L'essor des technologies de l'information et de la communication (TIC) a considérablement réduit les prix hédoniques du matériel intensif en informatique et en capacité de calcul au cours des dernières décennies. L'adoption des TIC qui en a résulté a permis aux entreprises de mieux coordonner leurs activités et d'entreprendre des processus de production plus complexes.
Le rôle des TIC dans la croissance de la productivité globale a été si prononcé que l'on peut expliquer les différentes expériences récentes de croissance des économies avancées grâce à leur capacité à tirer parti des technologies de l'information. Cependant, la répartition des bénéfices de ces gains de productivité entre les travailleurs et les propriétaires du capital (et des entreprises) a été inégale.
En particulier, nous montrons qu'à partir de 1990, la France a connu une augmentation des niveaux de concentration sectorielle, et que tandis que la part du travail dans la valeur ajoutée de l'entreprise moyenne a augmenté, les parts de marché des entreprises à part du travail élevée ont diminué par rapport à celles à part du travail faible.

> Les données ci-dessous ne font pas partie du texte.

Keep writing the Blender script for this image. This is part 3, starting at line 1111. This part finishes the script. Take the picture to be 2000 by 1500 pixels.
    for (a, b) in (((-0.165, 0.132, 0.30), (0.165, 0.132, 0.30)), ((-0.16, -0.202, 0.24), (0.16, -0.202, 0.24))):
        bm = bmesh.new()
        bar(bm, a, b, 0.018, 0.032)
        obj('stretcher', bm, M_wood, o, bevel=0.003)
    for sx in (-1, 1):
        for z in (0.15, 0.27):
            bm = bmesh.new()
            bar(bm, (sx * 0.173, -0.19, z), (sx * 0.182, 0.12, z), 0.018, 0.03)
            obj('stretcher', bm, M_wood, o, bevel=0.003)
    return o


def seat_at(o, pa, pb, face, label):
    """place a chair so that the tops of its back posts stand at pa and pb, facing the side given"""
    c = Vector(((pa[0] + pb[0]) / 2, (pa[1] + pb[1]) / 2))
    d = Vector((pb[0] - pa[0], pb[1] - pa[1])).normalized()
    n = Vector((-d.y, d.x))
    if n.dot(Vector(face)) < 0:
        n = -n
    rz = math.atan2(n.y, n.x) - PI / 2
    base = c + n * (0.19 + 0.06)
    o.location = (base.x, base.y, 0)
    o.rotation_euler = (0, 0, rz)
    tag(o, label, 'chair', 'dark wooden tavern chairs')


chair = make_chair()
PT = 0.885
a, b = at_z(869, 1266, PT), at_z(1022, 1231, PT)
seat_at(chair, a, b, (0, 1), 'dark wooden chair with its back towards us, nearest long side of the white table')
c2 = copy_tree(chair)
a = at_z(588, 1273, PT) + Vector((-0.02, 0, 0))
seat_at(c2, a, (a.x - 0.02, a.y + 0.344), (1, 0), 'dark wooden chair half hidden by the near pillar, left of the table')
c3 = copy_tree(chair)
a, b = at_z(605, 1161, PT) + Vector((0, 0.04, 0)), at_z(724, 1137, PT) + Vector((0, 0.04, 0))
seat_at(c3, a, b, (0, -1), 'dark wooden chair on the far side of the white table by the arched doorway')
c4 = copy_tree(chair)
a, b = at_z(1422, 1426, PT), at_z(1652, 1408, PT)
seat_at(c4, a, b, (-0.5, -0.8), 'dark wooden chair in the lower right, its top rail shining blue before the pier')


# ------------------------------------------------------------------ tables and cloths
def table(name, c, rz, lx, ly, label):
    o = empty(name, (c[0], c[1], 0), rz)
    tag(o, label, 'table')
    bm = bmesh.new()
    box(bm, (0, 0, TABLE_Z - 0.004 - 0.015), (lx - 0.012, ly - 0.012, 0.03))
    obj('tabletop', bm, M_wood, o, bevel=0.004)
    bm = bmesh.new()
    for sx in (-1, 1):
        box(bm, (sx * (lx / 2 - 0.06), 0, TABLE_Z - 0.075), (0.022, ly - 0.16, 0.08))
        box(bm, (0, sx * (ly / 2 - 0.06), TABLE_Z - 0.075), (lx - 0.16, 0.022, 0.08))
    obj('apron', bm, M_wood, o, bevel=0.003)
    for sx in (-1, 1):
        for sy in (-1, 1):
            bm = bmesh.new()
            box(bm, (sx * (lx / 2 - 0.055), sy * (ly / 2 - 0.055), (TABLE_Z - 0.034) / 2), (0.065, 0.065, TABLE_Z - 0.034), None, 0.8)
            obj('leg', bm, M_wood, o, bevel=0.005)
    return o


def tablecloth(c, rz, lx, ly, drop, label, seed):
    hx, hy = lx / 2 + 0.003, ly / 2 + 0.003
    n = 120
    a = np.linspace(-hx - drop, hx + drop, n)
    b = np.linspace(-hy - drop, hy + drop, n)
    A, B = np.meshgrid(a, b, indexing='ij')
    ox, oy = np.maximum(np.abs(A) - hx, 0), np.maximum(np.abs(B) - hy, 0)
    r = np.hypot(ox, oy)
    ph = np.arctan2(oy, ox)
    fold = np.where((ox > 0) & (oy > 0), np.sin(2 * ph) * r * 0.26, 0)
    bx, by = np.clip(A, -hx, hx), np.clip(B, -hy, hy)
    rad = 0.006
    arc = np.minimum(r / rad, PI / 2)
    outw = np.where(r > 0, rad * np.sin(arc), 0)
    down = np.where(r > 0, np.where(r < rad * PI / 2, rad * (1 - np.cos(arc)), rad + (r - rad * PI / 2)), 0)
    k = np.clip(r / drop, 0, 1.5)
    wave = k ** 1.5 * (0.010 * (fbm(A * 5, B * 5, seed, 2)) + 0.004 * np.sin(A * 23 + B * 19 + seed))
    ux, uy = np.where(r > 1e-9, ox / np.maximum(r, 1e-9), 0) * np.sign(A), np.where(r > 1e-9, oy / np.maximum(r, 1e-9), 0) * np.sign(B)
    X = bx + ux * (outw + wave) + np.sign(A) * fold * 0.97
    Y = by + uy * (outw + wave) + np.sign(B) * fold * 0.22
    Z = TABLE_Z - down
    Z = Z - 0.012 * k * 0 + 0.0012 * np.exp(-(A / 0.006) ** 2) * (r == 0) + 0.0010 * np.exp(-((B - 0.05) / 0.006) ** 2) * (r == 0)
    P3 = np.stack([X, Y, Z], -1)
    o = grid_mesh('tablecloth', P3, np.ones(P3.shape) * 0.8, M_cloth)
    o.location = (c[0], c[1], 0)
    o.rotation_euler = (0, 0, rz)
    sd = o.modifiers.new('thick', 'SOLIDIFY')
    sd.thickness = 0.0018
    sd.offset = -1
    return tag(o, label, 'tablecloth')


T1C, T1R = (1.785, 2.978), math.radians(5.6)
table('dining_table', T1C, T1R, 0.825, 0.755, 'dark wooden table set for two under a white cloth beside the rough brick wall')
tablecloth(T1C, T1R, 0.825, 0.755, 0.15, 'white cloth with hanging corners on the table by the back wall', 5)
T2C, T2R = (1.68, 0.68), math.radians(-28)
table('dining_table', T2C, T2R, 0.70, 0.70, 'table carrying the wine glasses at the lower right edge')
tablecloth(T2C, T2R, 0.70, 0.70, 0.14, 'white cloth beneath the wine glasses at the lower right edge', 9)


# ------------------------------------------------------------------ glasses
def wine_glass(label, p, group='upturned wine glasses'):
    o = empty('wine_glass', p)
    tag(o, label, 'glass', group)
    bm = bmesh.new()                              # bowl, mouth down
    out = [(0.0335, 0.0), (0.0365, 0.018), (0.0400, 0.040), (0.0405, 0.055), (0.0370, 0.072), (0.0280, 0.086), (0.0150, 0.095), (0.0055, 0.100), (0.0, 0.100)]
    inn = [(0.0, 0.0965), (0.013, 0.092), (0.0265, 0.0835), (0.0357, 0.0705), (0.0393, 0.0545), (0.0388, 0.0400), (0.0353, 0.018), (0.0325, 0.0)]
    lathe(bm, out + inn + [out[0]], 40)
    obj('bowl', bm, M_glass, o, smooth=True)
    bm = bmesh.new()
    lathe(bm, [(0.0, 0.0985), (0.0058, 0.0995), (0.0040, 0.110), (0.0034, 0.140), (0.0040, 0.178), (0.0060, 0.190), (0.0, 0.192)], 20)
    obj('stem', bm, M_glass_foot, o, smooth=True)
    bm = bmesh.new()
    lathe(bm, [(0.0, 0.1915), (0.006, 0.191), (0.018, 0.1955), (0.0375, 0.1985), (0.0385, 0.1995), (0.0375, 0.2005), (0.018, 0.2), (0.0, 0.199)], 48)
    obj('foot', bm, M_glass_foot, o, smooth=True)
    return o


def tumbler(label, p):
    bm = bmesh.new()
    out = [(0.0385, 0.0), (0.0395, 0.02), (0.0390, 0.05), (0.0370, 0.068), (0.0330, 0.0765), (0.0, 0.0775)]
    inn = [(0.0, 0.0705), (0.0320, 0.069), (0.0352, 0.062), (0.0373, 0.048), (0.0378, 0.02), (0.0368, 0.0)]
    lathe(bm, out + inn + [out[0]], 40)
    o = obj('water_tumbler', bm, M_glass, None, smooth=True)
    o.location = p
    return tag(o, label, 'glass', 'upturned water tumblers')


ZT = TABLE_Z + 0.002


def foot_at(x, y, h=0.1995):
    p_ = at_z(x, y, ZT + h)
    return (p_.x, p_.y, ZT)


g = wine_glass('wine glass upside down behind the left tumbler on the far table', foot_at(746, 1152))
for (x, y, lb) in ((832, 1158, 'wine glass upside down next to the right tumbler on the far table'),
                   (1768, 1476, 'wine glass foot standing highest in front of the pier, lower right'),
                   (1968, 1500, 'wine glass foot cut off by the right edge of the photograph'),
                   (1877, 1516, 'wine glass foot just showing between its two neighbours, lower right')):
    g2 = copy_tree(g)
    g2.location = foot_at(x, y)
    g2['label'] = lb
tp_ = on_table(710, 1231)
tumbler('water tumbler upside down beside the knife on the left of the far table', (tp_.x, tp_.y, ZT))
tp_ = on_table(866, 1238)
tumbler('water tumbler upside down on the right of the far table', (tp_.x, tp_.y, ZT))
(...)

De plus, nous montrons que les industries où la concentration a augmenté ont connu une plus forte diminution de leur part du travail agrégée.
Nous proposons un cadre théorique simple pour comprendre le rôle des TIC dans la formation de la productivité agrégée, dans la répartition des revenus des facteurs de productions et dans le niveau de concentration sectorielle. Nous distinguons les TIC des autres types de capital et autorisons le produit marginal des TIC relatif à celui des autres facteurs de production à varier avec la taille de l'entreprise. Nous motivons notre approche en montrant une forte corrélation positive entre l'intensité d’utilisation des TIC par les entreprises et leur taille, à tous les niveaux de la distribution (voir Figure 1), ce qui indique que la production est plus intensive en TIC pour les entreprises les plus grandes.
Nous montrons le rôle croissant des TIC dans le processus de production lorsque l'échelle à laquelle les entreprises opèrent augmente, ainsi qu’une forte complémentarité des TIC avec les autres facteurs de production. Nous expliquons ces faits par l'idée que la productivité d'une entreprise est fonction de deux dimensions complémentaires : 1/ le niveau de technologie et 2/ l'efficacité organisationnelle, cette dernière diminuant avec la taille de l'entreprise, mais augmentant avec l'intensité d’utilisation des TIC. Nous interprétons nos résultats comme la preuve que les TIC aident à atténuer les coûts plus élevés associés à l'échelle et à la complexité.
Il est important de noter que notre étude fournit une explication nouvelle à l'augmentation observée de la concentration et la réallocation des parts de marché vers les entreprises à faible part de marché: lorsque le prix relatif des TIC baisse, les grandes entreprises en bénéficient de façon disproportionnée car leur processus de production est initialement plus intensif en TIC. Elles peuvent ainsi diminuer leurs prix et gagner des parts de marché, ce qui accroît la concentration. En outre, comme ces grandes entreprises sont plus complexes, elles ont des rendements d'échelle plus faibles, et donc des parts des profit plus élevées et des parts du travail plus faibles : l'augmentation de la concentration a un effet négatif sur la part agrégée du travail dans la valeur ajoutée. Enfin, en raison de la complémentarité des TIC avec les autres facteurs de production, une baisse du prix des TIC a un effet positif sur la part du travail au niveau de l'entreprise.
Notre modèle montre ainsi que l'essor des TIC explique environ la moitié de l'augmentation de la concentration sectorielle en France, et que malgré une apparente stabilité de la part du travail agrégée, il explique la moitié de l'augmentation de la part du travail de l'entreprise moyenne et la moitié de la réallocation des parts de marché vers les entreprises à faible part du travail.